— begin PROVIDED DATA —

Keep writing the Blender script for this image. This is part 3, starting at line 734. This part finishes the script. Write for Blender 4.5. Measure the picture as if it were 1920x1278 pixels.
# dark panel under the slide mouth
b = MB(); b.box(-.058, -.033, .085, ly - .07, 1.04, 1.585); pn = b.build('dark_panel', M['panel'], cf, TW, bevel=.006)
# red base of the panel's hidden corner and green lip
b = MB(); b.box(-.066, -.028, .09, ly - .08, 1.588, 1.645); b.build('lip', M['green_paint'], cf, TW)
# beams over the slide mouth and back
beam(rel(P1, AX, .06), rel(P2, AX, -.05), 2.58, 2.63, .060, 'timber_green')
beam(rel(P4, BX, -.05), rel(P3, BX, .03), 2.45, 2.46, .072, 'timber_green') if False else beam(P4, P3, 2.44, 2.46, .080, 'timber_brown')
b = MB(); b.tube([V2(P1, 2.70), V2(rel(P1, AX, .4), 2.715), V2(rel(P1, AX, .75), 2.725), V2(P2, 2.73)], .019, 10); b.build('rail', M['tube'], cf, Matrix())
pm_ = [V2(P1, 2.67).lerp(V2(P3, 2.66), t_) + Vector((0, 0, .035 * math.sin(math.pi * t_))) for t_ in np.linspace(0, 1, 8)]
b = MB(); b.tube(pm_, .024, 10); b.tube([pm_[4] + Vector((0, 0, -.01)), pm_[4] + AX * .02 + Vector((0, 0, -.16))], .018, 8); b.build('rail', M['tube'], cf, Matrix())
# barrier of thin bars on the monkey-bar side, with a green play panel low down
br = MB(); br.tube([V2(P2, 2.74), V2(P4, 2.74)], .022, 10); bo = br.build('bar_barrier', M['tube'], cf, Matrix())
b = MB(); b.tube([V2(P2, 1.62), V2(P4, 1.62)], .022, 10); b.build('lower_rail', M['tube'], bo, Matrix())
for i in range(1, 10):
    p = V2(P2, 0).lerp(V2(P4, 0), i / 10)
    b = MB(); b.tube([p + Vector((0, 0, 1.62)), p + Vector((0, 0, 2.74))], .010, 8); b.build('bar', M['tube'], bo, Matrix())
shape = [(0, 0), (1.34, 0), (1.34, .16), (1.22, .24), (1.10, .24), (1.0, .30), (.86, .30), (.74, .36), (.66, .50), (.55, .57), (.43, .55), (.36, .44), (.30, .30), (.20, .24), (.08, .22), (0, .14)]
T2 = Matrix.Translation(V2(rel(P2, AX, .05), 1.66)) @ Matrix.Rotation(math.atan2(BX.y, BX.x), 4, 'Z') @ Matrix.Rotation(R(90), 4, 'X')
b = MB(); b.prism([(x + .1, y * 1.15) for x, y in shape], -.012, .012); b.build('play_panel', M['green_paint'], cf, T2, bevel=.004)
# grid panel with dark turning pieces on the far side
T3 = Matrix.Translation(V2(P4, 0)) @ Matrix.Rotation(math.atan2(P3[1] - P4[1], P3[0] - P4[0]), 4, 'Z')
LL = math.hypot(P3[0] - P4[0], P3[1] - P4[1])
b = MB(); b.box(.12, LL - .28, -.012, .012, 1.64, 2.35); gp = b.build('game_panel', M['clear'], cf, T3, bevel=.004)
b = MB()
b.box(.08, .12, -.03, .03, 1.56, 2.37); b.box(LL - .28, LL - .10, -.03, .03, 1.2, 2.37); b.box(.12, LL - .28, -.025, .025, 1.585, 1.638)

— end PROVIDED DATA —

_TASK REQUIREMENTS_: Return the listing above in full, character for character.

_SOLUTION_:
Keep writing the Blender script for this image. This is part 3, starting at line 734. This part finishes the script. Write for Blender 4.5. Measure the picture as if it were 1920x1278 pixels.
# dark panel under the slide mouth
b = MB(); b.box(-.058, -.033, .085, ly - .07, 1.04, 1.585); pn = b.build('dark_panel', M['panel'], cf, TW, bevel=.006)
# red base of the panel's hidden corner and green lip
b = MB(); b.box(-.066, -.028, .09, ly - .08, 1.588, 1.645); b.build('lip', M['green_paint'], cf, TW)
# beams over the slide mouth and back
beam(rel(P1, AX, .06), rel(P2, AX, -.05), 2.58, 2.63, .060, 'timber_green')
beam(rel(P4, BX, -.05), rel(P3, BX, .03), 2.45, 2.46, .072, 'timber_green') if False else beam(P4, P3, 2.44, 2.46, .080, 'timber_brown')
b = MB(); b.tube([V2(P1, 2.70), V2(rel(P1, AX, .4), 2.715), V2(rel(P1, AX, .75), 2.725), V2(P2, 2.73)], .019, 10); b.build('rail', M['tube'], cf, Matrix())
pm_ = [V2(P1, 2.67).lerp(V2(P3, 2.66), t_) + Vector((0, 0, .035 * math.sin(math.pi * t_))) for t_ in np.linspace(0, 1, 8)]
b = MB(); b.tube(pm_, .024, 10); b.tube([pm_[4] + Vector((0, 0, -.01)), pm_[4] + AX * .02 + Vector((0, 0, -.16))], .018, 8); b.build('rail', M['tube'], cf, Matrix())
# barrier of thin bars on the monkey-bar side, with a green play panel low down
br = MB(); br.tube([V2(P2, 2.74), V2(P4, 2.74)], .022, 10); bo = br.build('bar_barrier', M['tube'], cf, Matrix())
b = MB(); b.tube([V2(P2, 1.62), V2(P4, 1.62)], .022, 10); b.build('lower_rail', M['tube'], bo, Matrix())
for i in range(1, 10):
    p = V2(P2, 0).lerp(V2(P4, 0), i / 10)
    b = MB(); b.tube([p + Vector((0, 0, 1.62)), p + Vector((0, 0, 2.74))], .010, 8); b.build('bar', M['tube'], bo, Matrix())
shape = [(0, 0), (1.34, 0), (1.34, .16), (1.22, .24), (1.10, .24), (1.0, .30), (.86, .30), (.74, .36), (.66, .50), (.55, .57), (.43, .55), (.36, .44), (.30, .30), (.20, .24), (.08, .22), (0, .14)]
T2 = Matrix.Translation(V2(rel(P2, AX, .05), 1.66)) @ Matrix.Rotation(math.atan2(BX.y, BX.x), 4, 'Z') @ Matrix.Rotation(R(90), 4, 'X')
b = MB(); b.prism([(x + .1, y * 1.15) for x, y in shape], -.012, .012); b.build('play_panel', M['green_paint'], cf, T2, bevel=.004)
# grid panel with dark turning pieces on the far side
T3 = Matrix.Translation(V2(P4, 0)) @ Matrix.Rotation(math.atan2(P3[1] - P4[1], P3[0] - P4[0]), 4, 'Z')
LL = math.hypot(P3[0] - P4[0], P3[1] - P4[1])
b = MB(); b.box(.12, LL - .28, -.012, .012, 1.64, 2.35); gp = b.build('game_panel', M['clear'], cf, T3, bevel=.004)
b = MB()
b.box(.08, .12, -.03, .03, 1.56, 2.37); b.box(LL - .28, LL - .10, -.03, .03, 1.2, 2.37); b.box(.12, LL - .28, -.025, .025, 1.585, 1.638)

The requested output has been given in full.